Dazu gehören für ihn Punkte wie: «Alle fühlen sich bei uns wohl und sicher», «Das Klima ist positiv und wohlwollend, es gibt keine (falschen) Verdächtigungen», aber eben auch «Die Toiletten sind sauber und hygienisch» und «Die Allgemeinheit wird finanziell nicht belastet durch teure Reparaturen». So hat Rüesch das auf einem Merkblatt festgehalten.
Suche nach tragfähigen Lösungen
Ob eine Lösung wie «ein Schlüssel pro Klasse» Druck von den Kindern nehmen könnte, wie das der Vater vermutet? Schulleiter Oliver Rüesch ist sich bewusst, dass man solche Fragen kaum je so lösen kann, dass alle restlos glücklich sind. «Ich suche einfach immer wieder nach Wegen, wie ich das gute Klima in der Schule aufrechterhalten kann.»

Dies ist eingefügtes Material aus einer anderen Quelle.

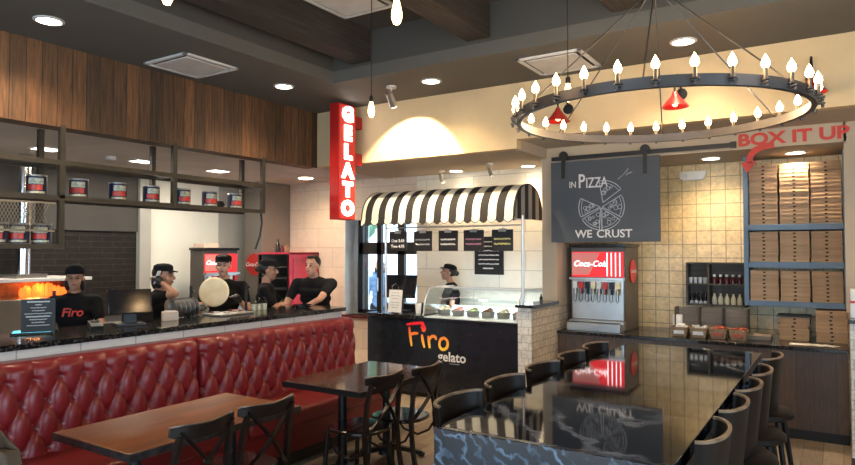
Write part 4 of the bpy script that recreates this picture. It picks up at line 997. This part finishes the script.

Das Problem von Toiletten-Vandalismus ist keineswegs auf den Worbboden beschränkt: Zahlreiche Schulen im Kanton Bern tun sich schwer damit, gar Schulen in der ganzen Schweiz, und es ist sogar in Deutschland bekannt. Bisher ist nicht klar ergründbar, warum Toiletten vielerorts Schüler:innen zum Vandalieren verlocken, Fachleute vermuten, dass unter anderem TikTok-Challenges dahinter stecken könnten. Schulleiter:innen tun sich weitum schwer damit, Lösungen zu finden, welche die Schüler:innen nicht beeinträchtigt.